During a question-and-answer portion of the competition, Dubois got personal with each contestant, explaining what drag meant to him and asking what drag meant to each of them personally.

“I started drag when I was 18,” Dubois said. “I was kind of shy and drag was an opportunity for me to be something different. Drag actually helped allow me as a guy to become more comfortable with myself.”

Caleb Valentin, a fifth-year senior double-majoring in human development and theater, went by the stage name Ginger Lacquer. According to him, the Q-and-A portion was intimidating at first, but he thought he did well.

“It’s okay to be who you are,” Valentin said. “Drag is the freedom of expression, it’s the challenging of gender norms. I think it’s important to showcase people’s talents and their bravery to go up on stage even though they’ve never done this before, like me.”

Following the questionnaire, judges Ann Merriwether, a Binghamton University psychology and human development professor; Alexandrea Roland, a second-year graduate student studying student affairs administration; and Faire calculated the results.
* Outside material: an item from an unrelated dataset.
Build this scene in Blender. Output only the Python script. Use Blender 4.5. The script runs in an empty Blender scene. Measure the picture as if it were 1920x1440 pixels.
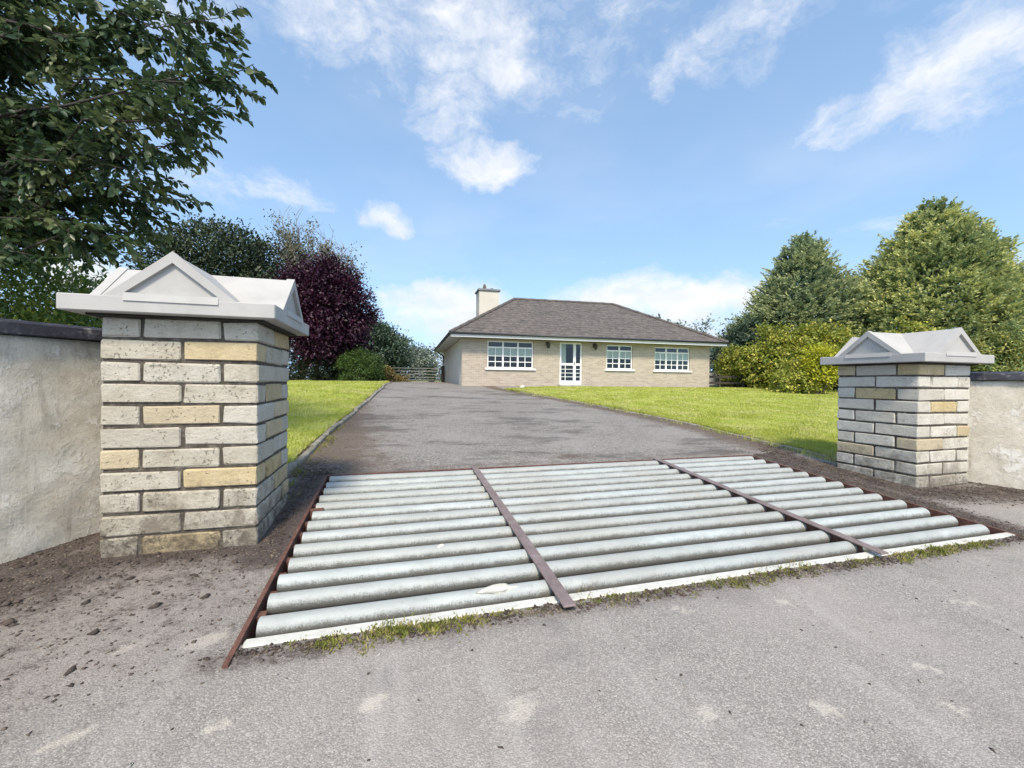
import bpy, bmesh, math, random
import numpy as np
from mathutils import Matrix, Vector

R = math.radians
rng = np.random.default_rng(11)
random.seed(11)
scene = bpy.context.scene
COL = scene.collection

# ------------------------------------------------------------------ camera
cam_data = bpy.data.cameras.new('camera')
cam_data.sensor_width = 36.0
cam_data.lens = 780.0 / 1920.0 * 36.0
cam_data.clip_start = 0.05
cam_data.clip_end = 3000.0
cam = bpy.data.objects.new('camera', cam_data)
COL.objects.link(cam)
CM = Matrix(((0.96174681, -0.00806908, -0.27382104, 0.0),
             (-0.27372697, 0.01109704, -0.96174342, 0.0),
             (0.01079898, 0.99990587, 0.00846382, 1.4),
             (0, 0, 0, 1)))
cam.matrix_world = CM
scene.camera = cam

# ------------------------------------------------------------------ light
SUN_ELEV, SUN_AZ = R(50), R(196)          # azimuth measured from +Y towards +X
EXPOSURE = 1.12
sun_data = bpy.data.lights.new('sun', 'SUN')
sun_data.energy = 2.2
sun_data.angle = R(10)
sun_data.color = (1.0, 0.88, 0.70)
sun = bpy.data.objects.new('sun', sun_data)
COL.objects.link(sun)
to_sun = Vector((math.sin(SUN_AZ) * math.cos(SUN_ELEV), math.cos(SUN_AZ) * math.cos(SUN_ELEV), math.sin(SUN_ELEV)))
sun.rotation_euler = to_sun.to_track_quat('Z', 'Y').to_euler()
scene.view_settings.view_transform = 'Standard'
scene.view_settings.look = 'None'
scene.view_settings.gamma = 1.0
scene.view_settings.exposure = EXPOSURE
scene.view_settings.use_curve_mapping = False
scene.render.engine = 'CYCLES'
scene.cycles.use_denoising = True
scene.cycles.max_bounces = 6
scene.cycles.transparent_max_bounces = 12


# ------------------------------------------------------------------ node helpers
class T:
    def __init__(self, tree):
        self.t = tree
        tree.nodes.clear()

    def n(self, typ, ins=None, **props):
        nd = self.t.nodes.new(typ)
        for k, v in props.items():
            setattr(nd, k, v)
        for k, v in (ins or {}).items():
            self.set(nd.inputs[k], v)
        return nd

    def set(self, sock, v):
        if isinstance(v, bpy.types.NodeSocket):
            self.t.links.new(v, sock)
        elif isinstance(v, bpy.types.Node):
            self.t.links.new(v.outputs[0], sock)
        else:
            sock.default_value = v

    def m(self, op, a, b=None, c=None, clamp=False):
        ins = {0: a}
        if b is not None: ins[1] = b
        if c is not None: ins[2] = c
        return self.n('ShaderNodeMath', ins, operation=op, use_clamp=clamp).outputs[0]

    def vm(self, op, a, b=None):
        ins = {0: a}
        if b is not None: ins[1] = b
        nd = self.n('ShaderNodeVectorMath', ins, operation=op)
        return nd.outputs['Value'] if op in ('DOT_PRODUCT', 'LENGTH') else nd.outputs[0]

    def noise(self, vec, scale, detail=4, rough=0.55, color=False):
        nd = self.n('ShaderNodeTexNoise', {'Scale': scale, 'Detail': detail, 'Roughness': rough})
        if vec is not None: self.set(nd.inputs['Vector'], vec)
        return nd.outputs['Color' if color else 0]

    def voro(self, vec, scale, out='Distance', feature='F1'):
        nd = self.n('ShaderNodeTexVoronoi', {'Scale': scale}, feature=feature)
        if vec is not None: self.set(nd.inputs['Vector'], vec)
        return nd.outputs[out]

    def ramp(self, fac, stops, interp='LINEAR'):
        nd = self.n('ShaderNodeValToRGB')
        nd.color_ramp.interpolation = interp
        els = nd.color_ramp.elements
        while len(els) < len(stops): els.new(0.5)
        for e, (p, c) in zip(els, stops):
            e.position = p
            e.color = (c, c, c, 1) if isinstance(c, (int, float)) else (*c, 1)
        self.set(nd.inputs[0], fac)
        return nd.outputs[0]

    def mix(self, fac, a, b, blend='MIX'):
        nd = self.n('ShaderNodeMix', data_type='RGBA', blend_type=blend)
        self.set(nd.inputs[0], fac)
        for s, v in ((nd.inputs[6], a), (nd.inputs[7], b)):
            self.set(s, (*v, 1) if isinstance(v, tuple) and len(v) == 3 else v)
        return nd.outputs[2]

    def step(self, x, lo, hi):
        return self.n('ShaderNodeMapRange', {0: x, 1: lo, 2: hi, 3: 0.0, 4: 1.0}, interpolation_type='SMOOTHSTEP').outputs[0]

    def bump(self, h, strength, dist=0.01, normal=None):
        ins = {'Height': h, 'Strength': strength, 'Distance': dist}
        if normal is not None: ins['Normal'] = normal
        return self.n('ShaderNodeBump', ins).outputs[0]

    def attr(self, name):
        return self.n('ShaderNodeAttribute', attribute_name=name).outputs['Fac']

    def pos(self):
        return self.n('ShaderNodeTexCoord').outputs['Object']

    def wpos(self):
        return self.n('ShaderNodeNewGeometry').outputs['Position']

    def principled(self, color, rough=0.8, normal=None, **kw):
        ins = {'Base Color': (*color, 1) if isinstance(color, tuple) and len(color) == 3 else color, 'Roughness': rough}
        if normal is not None: ins['Normal'] = normal
        b = self.n('ShaderNodeBsdfPrincipled', ins)
        for k, v in kw.items():
            self.set(b.inputs[k.replace('_', ' ')], v)
        return b

    def out(self, sh):
        self.n('ShaderNodeOutputMaterial', {0: sh})


MATS = {}


def material(name):
    def deco(fn):
        m = bpy.data.materials.new(name)
        m.use_nodes = True
        fn(T(m.node_tree))
        MATS[name] = m
        return m
    return deco


# ------------------------------------------------------------------ world: sky with drifting cumulus
world = bpy.data.worlds.new('World')
scene.world = world
world.use_nodes = True
w = T(world.node_tree)
sky = w.n('ShaderNodeTexSky', sky_type='NISHITA', sun_disc=False, sun_elevation=SUN_ELEV, sun_rotation=SUN_AZ,
          air_density=1.0, dust_density=0.6, ozone_density=2.2, altitude=50.0)
dirv = w.n('ShaderNodeTexCoord').outputs['Generated']
# thin the bright band at the horizon: look up the sky a little higher than the true elevation
w.set(sky.inputs[0], w.vm('NORMALIZE', w.vm('ADD', w.vm('MULTIPLY', dirv, (1, 1, 0.85)), (0, 0, 0.25))))
warp = w.vm('SUBTRACT', w.noise(dirv, 7.0, 5, 0.6, True), (0.5, 0.5, 0.5))
warp = w.vm('MULTIPLY', warp, (0.10, 0.10, 0.10))
dv = w.vm('ADD', dirv, warp)
CLOUDS = [
    ((0.0, 0.765, 0.645), 0.30, 0.080, 0.72), ((-0.10, 0.72, 0.69), 0.25, 0.09, 0.72), ((0.30, 0.68, 0.67), 0.20, 0.05, 0.45), ((0.203, 0.774, 0.6), 0.097, 0.031, 0.72), ((0.109, 0.828, 0.55), 0.063, 0.048, 0.66),
    ((0.124, 0.852, 0.509), 0.049, 0.028, 0.55), ((0.183, 0.868, 0.461), 0.084, 0.033, 0.9), ((-0.023, 0.94, 0.339), 0.044, 0.019, 0.75),
    ((-0.215, 0.903, 0.371), 0.065, 0.025, 0.75), ((-0.317, 0.877, 0.36), 0.061, 0.029, 0.6), ((0.743, 0.49, 0.456), 0.091, 0.031, 0.8),
    ((0.785, 0.413, 0.462), 0.09, 0.055, 0.85), ((0.809, 0.364, 0.461), 0.06, 0.045, 0.8), ((0.552, 0.591, 0.589), 0.08, 0.045, 0.5),
    ((0.485, 0.673, 0.558), 0.024, 0.033, 0.4), ((0.134, 0.978, 0.150), 0.115, 0.056, 1.1), ((0.025, 0.986, 0.163), 0.041, 0.017, 0.7),
    ((0.513, 0.837, 0.180), 0.155, 0.043, 1.1), ((0.656, 0.736, 0.165), 0.115, 0.043, 1.1), ((0.42, 0.892, 0.168), 0.098, 0.034, 1.0),
    ((-0.488, 0.856, 0.172), 0.05, 0.03, 1.3), ((0.903, 0.398, 0.164), 0.036, 0.03, 0.8), ((0.198, 0.977, 0.08), 0.188, 0.057, 0.8),
    ((0.654, 0.748, 0.112), 0.16, 0.04, 0.8), ((-0.30, 0.95, 0.10), 0.2, 0.05, 0.8),
]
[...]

While the audience waited, Faire and Dubois could not resist the stage and donned glittery outfits to show off some of their own moves to songs like Taylor Swift’s “Shake it Off” and Nicki Minaj’s “Anaconda.”

Kyrie Kirn, a second-year graduate student studying student affairs administration and the Undergrounds programming adviser, said that they put on the event to raise awareness for the drag community and because of past success of the event.

But Dubois explained it much more bluntly to those in the audience.

“I’m a man in a dress,” Dubois said. “I don’t care.”